Shift Happens!® How to Deal with Complaints

This is an example of an article written by Jim Feldman for a publication or newsletter. Jim is an author, keynote speaker and consultant who writes and speaks about Change Management, Customer Service and Innovative Problem Solving. Contact us about using Jim as an author, interview or speaker at 312-527-9111.

complaint dept
photo credit: Life As Art

Mistakes do occur.
People do have bad days.
Systems are not all user friendly.
Customers get put on hold, transferred, and hung up upon.
How do you prevent a minor incident from turning into a major confrontation that results in losing a customer?
How do you manage inevitable complaints?
How do you become more effective in handling disgruntled and irate customers while still maintaining company profitability?
As a business owner, I have always been a front line employee. I have seen it all. I have heard it all. And to make it more educational, I have worked with dozens of companies, both big and small, as a consultant. If you have ever been on the firing line and the complaining customer looks to you for help, I think the next few ideas will be worthwhile.
Books, seminars, training manuals, and advice from your mother to your supervisor do not prepare you for the verbal or written tirade you may receive from an unhappy customer. However there are some steps you can take to minimize, and, yes, turn around, dissatisfaction. As someone said after understanding how to take pride in the results and embrace the challenge, “I like to see them come in smokin’ and go out smilin’.”
There are three steps in solving a complaint.

Focus On Discovery

  • Get all the information.
  • Listen!
  • Look at the customer.
  • Do not talk.
  • Do not argue.
  • Take notes.
  • Maintain your temper and composure.
  • Devote all of your attention to the customer. Do not take other calls. Do not have other discussions. Do not do other work.
  • It is your job here to establish a relationship.

Reaffirm Your Discovery

  • Reiterate the critical issue or problem.
  • Maintain a professional business position.
  • Do not agree or disagree but identify all issues.
  • Ask the customer for their wanted resolution.
  • Clarify their needs and wants.
  • Make the resolution a team effort-you and the customer.
  • Offer a consolidated resolution that is acceptable to both you and the customer.

Create A Joint Resolution

  • Get acceptance from the customer.
  • Get commitment from the customer.
  • Get resolution from the customer.
  • Clarify their response.
  • Develop a plan of action that resolves all issues.
  • If you are not the decision-maker then write down the resolution and take it to your supervisor or call your supervisor. Do not pass it along. Take control and ownership.
  • Thank the customer for caring enough to complain.
  • Your goal is to get the customer to use your service or purchase your product again. Did you reach that goal?

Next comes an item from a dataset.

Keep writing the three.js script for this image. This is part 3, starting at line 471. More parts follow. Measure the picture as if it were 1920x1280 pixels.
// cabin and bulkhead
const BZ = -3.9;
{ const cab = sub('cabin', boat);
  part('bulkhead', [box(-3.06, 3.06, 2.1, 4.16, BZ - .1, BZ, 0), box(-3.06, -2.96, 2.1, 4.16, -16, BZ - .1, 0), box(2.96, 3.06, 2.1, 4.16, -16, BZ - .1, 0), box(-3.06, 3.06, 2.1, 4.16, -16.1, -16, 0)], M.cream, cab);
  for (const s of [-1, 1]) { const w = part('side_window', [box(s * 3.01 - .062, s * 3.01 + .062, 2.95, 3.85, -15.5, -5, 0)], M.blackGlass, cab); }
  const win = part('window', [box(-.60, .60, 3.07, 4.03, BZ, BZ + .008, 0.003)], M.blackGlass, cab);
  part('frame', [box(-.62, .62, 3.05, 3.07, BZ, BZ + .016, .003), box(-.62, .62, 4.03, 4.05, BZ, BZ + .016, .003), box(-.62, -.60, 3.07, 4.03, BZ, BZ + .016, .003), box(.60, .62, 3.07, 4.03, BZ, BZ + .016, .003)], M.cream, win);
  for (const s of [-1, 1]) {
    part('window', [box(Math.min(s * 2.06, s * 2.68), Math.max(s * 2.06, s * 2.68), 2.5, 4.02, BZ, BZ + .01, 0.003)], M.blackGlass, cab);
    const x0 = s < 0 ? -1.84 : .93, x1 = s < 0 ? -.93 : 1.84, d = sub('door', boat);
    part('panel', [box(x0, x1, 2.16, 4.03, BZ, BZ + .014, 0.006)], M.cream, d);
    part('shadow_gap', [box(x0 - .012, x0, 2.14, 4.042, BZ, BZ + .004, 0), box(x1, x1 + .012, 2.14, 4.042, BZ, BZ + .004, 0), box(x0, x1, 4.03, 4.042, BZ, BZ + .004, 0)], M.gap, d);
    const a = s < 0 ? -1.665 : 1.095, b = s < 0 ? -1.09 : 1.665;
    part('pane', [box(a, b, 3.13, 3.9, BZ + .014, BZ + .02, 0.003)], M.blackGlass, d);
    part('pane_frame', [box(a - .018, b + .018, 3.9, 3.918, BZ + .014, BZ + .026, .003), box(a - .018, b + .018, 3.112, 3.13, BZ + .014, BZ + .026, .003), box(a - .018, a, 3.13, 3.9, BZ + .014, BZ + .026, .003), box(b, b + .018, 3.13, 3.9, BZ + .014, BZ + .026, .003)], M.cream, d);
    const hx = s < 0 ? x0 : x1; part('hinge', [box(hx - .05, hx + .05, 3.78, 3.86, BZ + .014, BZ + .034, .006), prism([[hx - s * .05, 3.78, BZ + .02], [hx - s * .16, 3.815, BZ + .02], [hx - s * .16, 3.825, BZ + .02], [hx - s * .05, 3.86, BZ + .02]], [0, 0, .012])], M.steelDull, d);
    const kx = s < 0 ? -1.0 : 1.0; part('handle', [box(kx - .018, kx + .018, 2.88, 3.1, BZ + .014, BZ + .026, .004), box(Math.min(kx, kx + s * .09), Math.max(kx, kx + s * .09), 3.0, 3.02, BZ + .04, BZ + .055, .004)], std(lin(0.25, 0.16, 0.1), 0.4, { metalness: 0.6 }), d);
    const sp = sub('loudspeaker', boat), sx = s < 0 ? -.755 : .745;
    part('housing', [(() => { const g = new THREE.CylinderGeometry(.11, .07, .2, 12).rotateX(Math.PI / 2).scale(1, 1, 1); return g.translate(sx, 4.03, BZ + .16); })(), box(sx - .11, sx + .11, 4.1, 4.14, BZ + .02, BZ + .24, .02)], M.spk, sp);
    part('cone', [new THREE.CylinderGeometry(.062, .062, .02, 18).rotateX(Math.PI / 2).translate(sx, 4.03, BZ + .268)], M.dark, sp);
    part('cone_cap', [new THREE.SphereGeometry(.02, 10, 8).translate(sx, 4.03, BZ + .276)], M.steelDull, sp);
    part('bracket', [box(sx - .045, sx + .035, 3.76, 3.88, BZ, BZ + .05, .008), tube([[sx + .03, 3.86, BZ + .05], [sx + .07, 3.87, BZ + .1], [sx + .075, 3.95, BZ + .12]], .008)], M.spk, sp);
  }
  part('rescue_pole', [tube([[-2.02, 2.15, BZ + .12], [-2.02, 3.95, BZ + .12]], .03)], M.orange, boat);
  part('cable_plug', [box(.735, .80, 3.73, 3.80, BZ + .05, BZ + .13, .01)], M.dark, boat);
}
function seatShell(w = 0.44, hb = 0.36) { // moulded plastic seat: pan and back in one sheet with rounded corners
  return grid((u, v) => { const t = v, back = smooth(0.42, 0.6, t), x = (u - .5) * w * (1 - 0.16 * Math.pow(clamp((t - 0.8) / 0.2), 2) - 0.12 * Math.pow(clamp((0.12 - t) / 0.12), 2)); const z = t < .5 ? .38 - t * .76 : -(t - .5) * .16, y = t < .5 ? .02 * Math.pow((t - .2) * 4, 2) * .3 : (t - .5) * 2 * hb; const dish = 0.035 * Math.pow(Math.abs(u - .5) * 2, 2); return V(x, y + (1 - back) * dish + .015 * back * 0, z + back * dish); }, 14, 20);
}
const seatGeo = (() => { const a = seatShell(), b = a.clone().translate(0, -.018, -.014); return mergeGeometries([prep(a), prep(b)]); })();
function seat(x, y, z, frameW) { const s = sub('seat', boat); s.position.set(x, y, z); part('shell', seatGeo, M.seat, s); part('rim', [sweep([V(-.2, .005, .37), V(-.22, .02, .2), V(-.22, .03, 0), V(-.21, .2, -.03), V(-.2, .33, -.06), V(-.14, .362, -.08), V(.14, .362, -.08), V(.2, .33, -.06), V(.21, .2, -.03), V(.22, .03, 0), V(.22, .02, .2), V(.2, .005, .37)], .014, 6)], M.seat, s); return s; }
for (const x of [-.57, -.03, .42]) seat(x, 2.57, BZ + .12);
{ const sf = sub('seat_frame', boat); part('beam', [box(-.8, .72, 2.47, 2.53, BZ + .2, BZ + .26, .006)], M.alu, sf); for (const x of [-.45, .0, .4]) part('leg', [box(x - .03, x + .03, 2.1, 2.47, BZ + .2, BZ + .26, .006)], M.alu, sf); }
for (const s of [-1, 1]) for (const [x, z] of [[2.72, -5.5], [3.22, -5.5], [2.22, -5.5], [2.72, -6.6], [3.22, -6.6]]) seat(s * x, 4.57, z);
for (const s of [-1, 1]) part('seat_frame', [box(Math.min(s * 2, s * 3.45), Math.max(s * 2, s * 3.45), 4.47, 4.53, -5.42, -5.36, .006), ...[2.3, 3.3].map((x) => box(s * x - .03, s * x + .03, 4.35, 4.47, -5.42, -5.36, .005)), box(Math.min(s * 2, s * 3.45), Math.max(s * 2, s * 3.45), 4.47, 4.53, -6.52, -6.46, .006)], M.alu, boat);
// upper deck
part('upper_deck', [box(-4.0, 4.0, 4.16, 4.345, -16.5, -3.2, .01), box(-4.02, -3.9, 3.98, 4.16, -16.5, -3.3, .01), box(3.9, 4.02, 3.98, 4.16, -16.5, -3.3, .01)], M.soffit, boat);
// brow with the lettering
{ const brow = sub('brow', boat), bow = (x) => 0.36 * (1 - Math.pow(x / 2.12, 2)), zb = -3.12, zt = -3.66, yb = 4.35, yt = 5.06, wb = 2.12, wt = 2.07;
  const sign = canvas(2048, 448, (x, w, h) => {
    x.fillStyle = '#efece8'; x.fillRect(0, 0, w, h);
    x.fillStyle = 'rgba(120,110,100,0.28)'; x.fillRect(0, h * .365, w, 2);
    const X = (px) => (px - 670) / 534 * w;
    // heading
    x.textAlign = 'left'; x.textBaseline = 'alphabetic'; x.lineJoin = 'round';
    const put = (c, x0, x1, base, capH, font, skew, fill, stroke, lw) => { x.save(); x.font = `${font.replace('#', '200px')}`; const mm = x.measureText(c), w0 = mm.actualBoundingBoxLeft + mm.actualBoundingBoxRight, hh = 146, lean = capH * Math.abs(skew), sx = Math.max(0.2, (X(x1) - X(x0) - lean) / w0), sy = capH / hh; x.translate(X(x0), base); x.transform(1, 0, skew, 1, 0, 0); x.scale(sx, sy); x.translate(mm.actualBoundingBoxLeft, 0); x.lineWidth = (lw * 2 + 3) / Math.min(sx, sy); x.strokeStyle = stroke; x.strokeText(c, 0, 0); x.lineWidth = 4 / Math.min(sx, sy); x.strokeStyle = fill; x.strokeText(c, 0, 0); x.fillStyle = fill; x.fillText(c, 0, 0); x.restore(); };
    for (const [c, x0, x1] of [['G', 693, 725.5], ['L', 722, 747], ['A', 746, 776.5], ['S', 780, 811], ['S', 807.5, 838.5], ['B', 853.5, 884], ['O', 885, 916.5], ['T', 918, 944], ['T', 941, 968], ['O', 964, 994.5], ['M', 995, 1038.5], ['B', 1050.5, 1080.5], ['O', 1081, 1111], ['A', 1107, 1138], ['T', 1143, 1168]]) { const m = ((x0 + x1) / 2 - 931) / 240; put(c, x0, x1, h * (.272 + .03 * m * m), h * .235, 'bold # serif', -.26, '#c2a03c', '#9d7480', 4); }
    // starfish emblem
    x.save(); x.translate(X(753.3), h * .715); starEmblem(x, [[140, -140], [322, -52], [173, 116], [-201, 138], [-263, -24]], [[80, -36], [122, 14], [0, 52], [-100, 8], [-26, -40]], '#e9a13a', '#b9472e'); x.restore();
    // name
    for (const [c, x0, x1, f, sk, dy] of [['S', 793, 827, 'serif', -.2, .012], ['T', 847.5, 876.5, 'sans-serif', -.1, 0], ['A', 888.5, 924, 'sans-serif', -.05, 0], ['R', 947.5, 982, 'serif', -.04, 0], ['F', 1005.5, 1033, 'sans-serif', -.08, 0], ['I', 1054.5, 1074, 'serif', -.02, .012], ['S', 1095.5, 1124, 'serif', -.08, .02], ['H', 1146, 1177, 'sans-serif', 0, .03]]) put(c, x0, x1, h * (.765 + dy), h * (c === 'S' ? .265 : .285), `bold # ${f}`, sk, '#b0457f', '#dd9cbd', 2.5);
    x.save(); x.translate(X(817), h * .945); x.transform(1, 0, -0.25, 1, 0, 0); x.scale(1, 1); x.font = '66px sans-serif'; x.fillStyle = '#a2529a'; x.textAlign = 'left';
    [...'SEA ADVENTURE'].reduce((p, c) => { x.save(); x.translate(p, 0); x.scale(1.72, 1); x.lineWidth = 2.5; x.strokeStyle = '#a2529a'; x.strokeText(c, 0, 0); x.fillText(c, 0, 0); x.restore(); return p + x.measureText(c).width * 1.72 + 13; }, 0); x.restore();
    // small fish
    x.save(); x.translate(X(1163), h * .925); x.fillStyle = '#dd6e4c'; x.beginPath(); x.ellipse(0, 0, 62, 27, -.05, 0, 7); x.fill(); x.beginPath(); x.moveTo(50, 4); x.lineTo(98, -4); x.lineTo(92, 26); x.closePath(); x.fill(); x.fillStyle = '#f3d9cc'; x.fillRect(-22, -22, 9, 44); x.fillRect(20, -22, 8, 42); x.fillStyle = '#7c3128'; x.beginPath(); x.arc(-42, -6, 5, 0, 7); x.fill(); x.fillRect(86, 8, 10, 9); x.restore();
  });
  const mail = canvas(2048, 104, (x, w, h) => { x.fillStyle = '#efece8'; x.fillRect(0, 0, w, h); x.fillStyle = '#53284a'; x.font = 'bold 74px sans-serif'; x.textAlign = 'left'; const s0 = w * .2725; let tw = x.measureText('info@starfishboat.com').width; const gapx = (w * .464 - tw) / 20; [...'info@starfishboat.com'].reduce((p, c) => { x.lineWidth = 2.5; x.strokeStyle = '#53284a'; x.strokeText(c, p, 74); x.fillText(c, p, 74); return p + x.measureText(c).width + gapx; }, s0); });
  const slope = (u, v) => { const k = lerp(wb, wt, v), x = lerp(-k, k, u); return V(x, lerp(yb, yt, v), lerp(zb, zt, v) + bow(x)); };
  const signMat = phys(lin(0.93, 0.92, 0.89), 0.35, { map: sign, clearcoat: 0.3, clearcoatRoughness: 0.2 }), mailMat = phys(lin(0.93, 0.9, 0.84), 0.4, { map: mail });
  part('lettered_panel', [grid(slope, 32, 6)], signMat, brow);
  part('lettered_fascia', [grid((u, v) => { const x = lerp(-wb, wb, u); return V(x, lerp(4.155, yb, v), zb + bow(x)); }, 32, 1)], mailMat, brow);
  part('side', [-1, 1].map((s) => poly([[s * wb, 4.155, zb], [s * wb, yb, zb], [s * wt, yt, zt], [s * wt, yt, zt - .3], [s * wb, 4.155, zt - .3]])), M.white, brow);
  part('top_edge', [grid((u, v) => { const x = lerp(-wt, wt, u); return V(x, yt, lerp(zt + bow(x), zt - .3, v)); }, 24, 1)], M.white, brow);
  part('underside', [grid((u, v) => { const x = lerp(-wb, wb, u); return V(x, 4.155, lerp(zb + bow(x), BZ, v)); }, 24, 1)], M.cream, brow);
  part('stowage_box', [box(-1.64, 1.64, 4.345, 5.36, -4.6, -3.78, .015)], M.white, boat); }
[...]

Sometimes customers are understanding. Sometimes they are not. In all cases making an adjustment may mean you keep a customer for life. Arguing never keeps a customer. If the customer has a problem, you have a problem. Make it a worthwhile experience for both of you. Thank the customer for complaining.

Remember there is a big difference in being disappointed in the product or service and angry at the manner in which they were treated. The earlier you understand and communicate your understanding to the customer, and the fact that you are ready to act, the sooner stress is reduced for both of you. Your management of a complaint should never allow it to escalate beyond disappointment.

When you have reached resolution ask the customer for advice.

“What could we have done to improve your experience with us thus avoiding this situation reoccurring with others?”

“What one other thing could we have done to improve the experience you had with our company?”

This makes your customer part of your team, not apart from your team. If they respond in a favorable manner they will tell others about the experience. They will tell others to use your services because you care enough to ask, to improve, and to respond.

Remember in all cases to follow up. Send a note. Make a phone call. Use email. Do whatever it takes to contact your customer to make sure that you reinforce your need to make sure they are still happy and satisfied.

Keep a complaint log. Use it to train others as well as yourself for future issues. Share the information.

Your intent is to re-establish the customer’s confidence in your company so that they will not hesitate to recommend you to others or use you again.

Whenever possible, call the customer before the customer calls you. Try to find the solution to the problem prior to the customer bringing it to your attention. Make the experience pleasurable.
The goal of great customer service is to bring the customer back.